Arts & Culture

Wilson perceives social structure and culture as key causes of poverty

5 min read

In speaking frankly about the seemingly implacable problems in the inner cities, Harvard University Professor William Julius Wilson traveled a road that liberals fear to tread and that conservatives tend to take.

Wilson, the Lewis P. and Linda L. Geyser University Professor and an award-winning author and researcher, dissected the twin influences of culture and social structure in the persistence of youth violence, unemployment, and fragmentation of families within poor African-American communities and concluded that both factors must be considered in determining how to end the cycle of poverty.

“For many years, social scientists and other observers have debated the role of social structure versus culture in determining the social outcomes of African Americans,” Wilson said during a talk on “More Than Just Race: Social Structure and Culture in the Study of Inner City Poverty,” the first colloquium of the year of the W.E.B. Du Bois Institute for African and African American Research on Oct. 1.

“Conservatives tend to emphasize cultural factors, such as attitude, worldview, [and] styles of behavior, whereas liberals pay more attention to structural conditions, with attention devoted to racialist structural factors, such as discrimination and segregation.”

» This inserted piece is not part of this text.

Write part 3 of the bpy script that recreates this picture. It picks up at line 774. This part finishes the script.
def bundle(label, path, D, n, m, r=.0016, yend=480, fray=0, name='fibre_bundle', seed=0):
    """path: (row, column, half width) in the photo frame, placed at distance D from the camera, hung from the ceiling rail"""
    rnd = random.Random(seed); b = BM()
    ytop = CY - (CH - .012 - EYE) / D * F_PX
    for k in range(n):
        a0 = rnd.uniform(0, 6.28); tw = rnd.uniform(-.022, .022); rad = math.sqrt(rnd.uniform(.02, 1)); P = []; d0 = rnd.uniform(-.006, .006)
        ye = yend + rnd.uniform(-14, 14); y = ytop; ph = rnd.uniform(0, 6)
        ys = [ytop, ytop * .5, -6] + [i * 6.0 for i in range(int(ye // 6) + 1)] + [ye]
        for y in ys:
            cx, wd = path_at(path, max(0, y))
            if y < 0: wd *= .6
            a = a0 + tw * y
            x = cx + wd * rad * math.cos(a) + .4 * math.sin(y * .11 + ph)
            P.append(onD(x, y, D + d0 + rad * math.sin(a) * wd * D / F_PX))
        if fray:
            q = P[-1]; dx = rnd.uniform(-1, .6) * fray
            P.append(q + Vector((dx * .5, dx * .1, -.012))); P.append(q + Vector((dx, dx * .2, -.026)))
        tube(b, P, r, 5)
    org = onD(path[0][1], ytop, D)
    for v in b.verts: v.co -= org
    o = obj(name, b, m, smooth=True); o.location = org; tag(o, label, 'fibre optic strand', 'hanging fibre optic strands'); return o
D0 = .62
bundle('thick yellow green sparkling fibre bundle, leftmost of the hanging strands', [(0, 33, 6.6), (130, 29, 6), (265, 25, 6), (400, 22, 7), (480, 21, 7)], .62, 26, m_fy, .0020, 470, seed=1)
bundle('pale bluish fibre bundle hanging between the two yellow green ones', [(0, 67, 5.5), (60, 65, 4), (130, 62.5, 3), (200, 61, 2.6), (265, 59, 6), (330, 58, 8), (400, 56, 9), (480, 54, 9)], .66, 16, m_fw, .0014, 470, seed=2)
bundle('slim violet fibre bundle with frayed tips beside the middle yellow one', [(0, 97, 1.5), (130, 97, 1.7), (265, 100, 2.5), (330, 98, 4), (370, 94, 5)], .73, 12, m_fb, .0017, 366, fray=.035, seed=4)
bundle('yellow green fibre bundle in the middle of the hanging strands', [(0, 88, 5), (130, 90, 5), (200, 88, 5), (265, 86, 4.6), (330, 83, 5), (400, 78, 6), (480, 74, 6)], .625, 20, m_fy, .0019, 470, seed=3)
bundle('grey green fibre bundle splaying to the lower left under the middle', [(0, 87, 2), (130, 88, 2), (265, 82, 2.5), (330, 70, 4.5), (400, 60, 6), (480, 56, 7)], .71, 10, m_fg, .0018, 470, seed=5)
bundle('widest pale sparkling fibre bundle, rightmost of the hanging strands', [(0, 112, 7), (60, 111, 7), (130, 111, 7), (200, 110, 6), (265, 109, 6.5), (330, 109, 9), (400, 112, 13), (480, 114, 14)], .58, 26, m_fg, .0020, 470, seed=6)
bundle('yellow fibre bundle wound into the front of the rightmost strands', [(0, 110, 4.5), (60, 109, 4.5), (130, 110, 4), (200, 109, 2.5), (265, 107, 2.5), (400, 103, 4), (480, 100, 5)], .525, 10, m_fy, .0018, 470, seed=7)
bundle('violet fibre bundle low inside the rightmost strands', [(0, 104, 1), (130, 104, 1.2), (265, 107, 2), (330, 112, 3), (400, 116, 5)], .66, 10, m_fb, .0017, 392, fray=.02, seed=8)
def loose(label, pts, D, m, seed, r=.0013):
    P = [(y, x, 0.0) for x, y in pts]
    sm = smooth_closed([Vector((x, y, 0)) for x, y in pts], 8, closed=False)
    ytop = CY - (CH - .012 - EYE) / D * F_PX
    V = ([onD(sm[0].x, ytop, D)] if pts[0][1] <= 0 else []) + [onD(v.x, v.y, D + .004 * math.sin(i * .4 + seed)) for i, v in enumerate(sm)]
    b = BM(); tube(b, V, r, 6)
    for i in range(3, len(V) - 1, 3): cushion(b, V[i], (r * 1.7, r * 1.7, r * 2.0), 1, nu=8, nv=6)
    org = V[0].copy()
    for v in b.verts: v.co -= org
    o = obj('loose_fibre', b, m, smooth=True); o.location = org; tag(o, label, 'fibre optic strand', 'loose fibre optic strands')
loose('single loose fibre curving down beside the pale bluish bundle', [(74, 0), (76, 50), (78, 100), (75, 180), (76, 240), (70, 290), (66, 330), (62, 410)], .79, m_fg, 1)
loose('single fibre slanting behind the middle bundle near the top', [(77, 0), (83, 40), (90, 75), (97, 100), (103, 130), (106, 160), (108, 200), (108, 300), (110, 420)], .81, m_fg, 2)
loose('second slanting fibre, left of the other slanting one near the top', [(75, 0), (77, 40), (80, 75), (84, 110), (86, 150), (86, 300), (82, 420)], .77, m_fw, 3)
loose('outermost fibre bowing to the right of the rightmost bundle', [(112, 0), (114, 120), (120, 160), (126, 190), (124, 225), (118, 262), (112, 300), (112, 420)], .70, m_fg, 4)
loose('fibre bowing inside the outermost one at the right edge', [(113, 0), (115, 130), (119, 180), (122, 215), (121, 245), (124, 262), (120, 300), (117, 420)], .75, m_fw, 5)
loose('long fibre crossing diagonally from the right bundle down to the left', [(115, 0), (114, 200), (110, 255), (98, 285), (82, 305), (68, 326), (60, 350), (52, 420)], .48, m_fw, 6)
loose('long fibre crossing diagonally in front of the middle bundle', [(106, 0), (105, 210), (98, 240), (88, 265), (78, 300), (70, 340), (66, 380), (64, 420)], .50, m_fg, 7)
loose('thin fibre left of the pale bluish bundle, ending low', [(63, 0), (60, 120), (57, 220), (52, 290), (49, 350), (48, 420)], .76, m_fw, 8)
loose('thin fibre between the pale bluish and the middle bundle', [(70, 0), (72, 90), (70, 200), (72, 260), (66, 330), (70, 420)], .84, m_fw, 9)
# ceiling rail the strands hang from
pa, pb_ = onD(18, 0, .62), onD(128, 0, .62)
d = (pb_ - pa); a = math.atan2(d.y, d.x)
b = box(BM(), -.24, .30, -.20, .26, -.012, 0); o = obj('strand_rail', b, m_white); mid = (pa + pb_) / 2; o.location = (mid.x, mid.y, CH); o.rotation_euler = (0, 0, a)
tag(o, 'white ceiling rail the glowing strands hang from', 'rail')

Indeed, “many liberals are reluctant to discuss or research the role that culture plays in the negative outcomes found in inner cities,” possibly fearing criticism that they are “blaming the victim,” Wilson said.

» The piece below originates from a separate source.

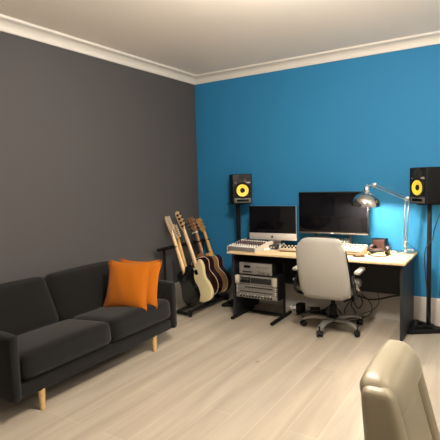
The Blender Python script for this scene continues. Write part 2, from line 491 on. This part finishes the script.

However, Wilson — described by Du Bois Institute Executive Director Vera I. Grant as “without question our foremost authority on urban poverty” — said he has created a framework that combines cultural and structural factors to analyze the perpetuation of the inner-city ghetto.

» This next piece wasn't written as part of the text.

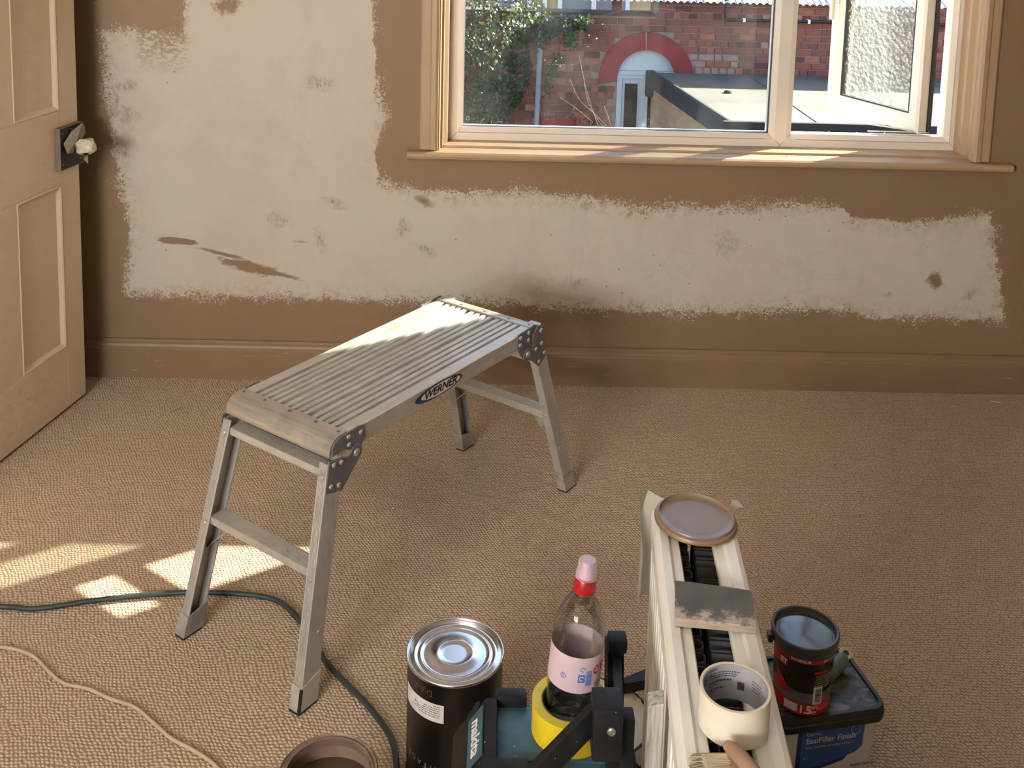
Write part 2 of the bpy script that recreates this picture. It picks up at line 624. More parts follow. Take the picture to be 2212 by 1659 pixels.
# ------------------------------------------------------------------ room shell
WY = 3.341          # inner face of the window wall
XL, XR, YR, ZC = -2.6, 2.3, -1.6, 2.5
WX0, WX1, WZ0, WZ1 = -0.195, 1.580, 0.77, 2.13

bm = nbox(XL - 0.1, XR + 0.1, YR - 0.1, WY + 0.1, -0.06, 0.0)
struct(build('floor', bm, M_CARPET), 'beige loop weave carpet')
bm = nbox(XL - 0.1, XR + 0.1, YR - 0.1, WY + 0.1, ZC, ZC + 0.06)
struct(build('ceiling', bm, M_CEIL), 'white painted ceiling')

bm = bmesh.new()
box(bm, XL - 0.1, WX0, WY, WY + 0.185, -0.06, ZC)
box(bm, WX1, XR + 0.1, WY, WY + 0.185, -0.06, ZC)
box(bm, WX0, WX1, WY, WY + 0.185, -0.06, WZ0)
box(bm, WX0, WX1, WY, WY + 0.185, WZ1, ZC)
struct(build('wall_back', bm, M_WALL), 'brown wall with pale filler patch below the window')

bm = bmesh.new()      # cupboard block at the left with its doorway, outer wall beyond
LX = -1.475
box(bm, LX - 0.10, LX, 2.45, WY, 0, ZC)
box(bm, XL, -2.26, 2.45, 2.55, 0, ZC)
box(bm, -2.26, LX - 0.10, 2.45, 2.55, 2.02, ZC)
box(bm, XL - 0.1, XL, YR - 0.1, WY, 0, ZC)
struct(build('wall_left', bm, M_PLAIN), 'plain brown side wall with doorway')
struct(build('wall_right', nbox(XR, XR + 0.1, YR - 0.1, WY, 0, ZC), M_PLAIN), 'plain brown right wall')
bm = bmesh.new()
RX0, RX1, RZ0, RZ1 = -2.54, -0.92, 0.90, 2.30
box(bm, XL, RX0, YR - 0.1, YR, 0, ZC)
box(bm, RX1, XR, YR - 0.1, YR, 0, ZC)
box(bm, RX0, RX1, YR - 0.1, YR, 0, RZ0)
box(bm, RX0, RX1, YR - 0.1, YR, RZ1, ZC)
struct(build('wall_rear', bm, M_PLAIN), 'plain brown rear wall with second window')
w2 = struct(empty('window_2', (0, 0, 0)), 'second window behind')
bm = sweep_rect(bmesh.new(), RX0, RX1, RZ0, RZ1, [(0, YR - 0.06), (0.06, YR - 0.06), (0.06, YR - 0.01), (0, YR - 0.01)])
for mx_ in (-1.73,):
    box(bm, mx_ - 0.03, mx_ + 0.03, YR - 0.055, YR - 0.015, RZ0 + 0.05, RZ1 - 0.05)
build('frame', bm, M_UPVC, w2)

# skirting board
SK = [(WY, 0.0), (WY - 0.020, 0.0), (WY - 0.020, 0.100), (WY - 0.0165, 0.104), (WY - 0.0165, 0.108), (WY - 0.014, 0.1165),
      (WY - 0.008, 0.122), (WY - 0.007, 0.130), (WY, 0.131)]
bm = prism(bmesh.new(), SK, LX, XR, lambda u, v, t: (t, u, v))
struct(build('baseboard_back', bm, M_SKIRT), 'brown moulded skirting board under the window wall')

# window lining, architraves, sill board
bm = sweep_rect(bmesh.new(), WX0, WX1, WZ0 + 0.006, WZ1,
                [(0, WY - 0.006), (0.007, WY - 0.008), (0.009, WY + 0.018), (0.016, WY + 0.022), (0.017, WY + 0.046), (0.029, WY + 0.060), (0.031, WY + 0.15), (0, WY + 0.15)])
struct(build('trim_1', bm, M_TRIM), 'brown stepped window lining')
ARC = [(0.0, 0.0), (0.0, 0.012), (0.006, 0.016), (0.030, 0.016), (0.036, 0.021), (0.050, 0.023), (0.058, 0.018), (0.060, 0.0)]
tr2 = struct(empty('trim_2', (0, 0, 0)), 'brown window architrave')
build('architrave_board', prism(bmesh.new(), ARC, 0.80, 2.19, lambda u, v, t: (-0.251 + u, WY - v, t)), M_TRIM, tr2)
build('architrave_board', prism(bmesh.new(), ARC, 0.80, 2.19, lambda u, v, t: (1.618 - u, WY - v, t)), M_TRIM, tr2)
build('architrave_board', prism(bmesh.new(), ARC, -0.25, 1.617, lambda u, v, t: (t, WY - v, 2.19 - u)), M_TRIM, tr2)
SILL = [(WY + 0.10, 0.772), (WY - 0.038, 0.772), (WY - 0.046, 0.777), (WY - 0.049, 0.785), (WY - 0.046, 0.792), (WY - 0.038, 0.797), (WY + 0.03, 0.799),
        (WY + 0.032, 0.806), (WY + 0.06, 0.808), (WY + 0.10, 0.808)]
bm = bmesh.new()
prism(bm, [(WY, 0.772), (WY - 0.038, 0.772), (WY - 0.046, 0.777), (WY - 0.049, 0.785), (WY - 0.046, 0.792), (WY - 0.038, 0.797), (WY, 0.797)], -0.289, 1.683, lambda u, v, t: (t, u, v))
prism(bm, [(WY - 0.002, 0.772), (WY - 0.002, 0.797), (WY + 0.03, 0.799), (WY + 0.032, 0.8055), (WY + 0.06, 0.8065), (WY + 0.125, 0.8065), (WY + 0.125, 0.772)], WX0 + 0.001, WX1 - 0.001, lambda u, v, t: (t, u, v))
struct(build('trim_3', bm, M_TRIM), 'brown window sill board')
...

Drawing on research from his upcoming book, “More Than Race: Being Black and Poor in the Inner City” (W.W. Norton, 2009), Wilson outlined how cultural norms of life in an unsafe neighborhood — avoiding eye contact, mistrusting neighbors, and demanding respect — could be construed as anti-social behavior in another setting, such as a job interview.

“Note that the same culture frames in the inner city have not only been shaped by race and poverty but have, in turn, shaped the responses to poverty,” he said.

Wilson cited studies that find that informal codes regulate the inner city’s underground economy and that such “codes of shady dealing” reinforce behavior as well as create social relationships. “Informal rules actually govern what appears on the surface to be random underground activity,” he said.

Respect is a key element of these “rules of the street.” Researchers find “that for some young men, the draw of the street is so powerful they cannot avail themselves of legitimate employment opportunities when they become available,” Wilson said.

But although Wilson argues that cultural patterns should be considered, he maintains that more weight should be given to the structures created by racism, which, while clearly diminished in the United States, still lingers in the form of “laissez-faire” racism, “a perception that blacks are responsible for their own economic predicament.”

The long-term impact of poverty is pernicious; Wilson cited a seven-year study of 750 Chicago-area children, age 6 to 12, that found that the verbal skills of children of poor families still remain low compared with children of the more well-to-do, even when poor families moved to safer, more affluent neighborhoods.

“Culture matters, but I would say it doesn’t matter as much as social structure,” he said. “Structure trumps culture.”

Wilson also quoted at length from the March speech on race given by Democratic presidential candidate Barack Obama, saying his frank discussion “provides a model of what I had in mind.”

During the lively and frequently passionate question-and-answer period that followed Wilson’s talk, Henry Louis Gates Jr., Alphonse Fletcher University Professor, spoke of the influence of culture in his life.

“Our mothers believe in culture,” Gates said, explaining how his mother told him and his brother that they could do anything that they set their minds to do. “My brother and I were hypnotized by that.”

Gates asked Wilson what he would suggest if a President Obama were to ask him, “What do I do first?”

“The first thing you do is put [racial issues] on the table as an important policy agenda,” Wilson responded. Pressed for specifics, he said, “Public education is where I would start.”

Bennett Boskey Professor of Law Lani Guinier insisted that poor black communities should not be viewed as isolated from general pop culture and indeed, maybe suffer from “some of the worst elements of American culture.”

The far-reaching discussion also touched on concerns about the decreasing economic status of middle-class blacks and the need for social agency like the Civil Rights Movement of the early 1960s, which energized black churches. Orlando Patterson, the John Cowles Professor of Sociology, spoke about the need for engagement, saying, “At some point we have to show how we are going to get the horse to drink.”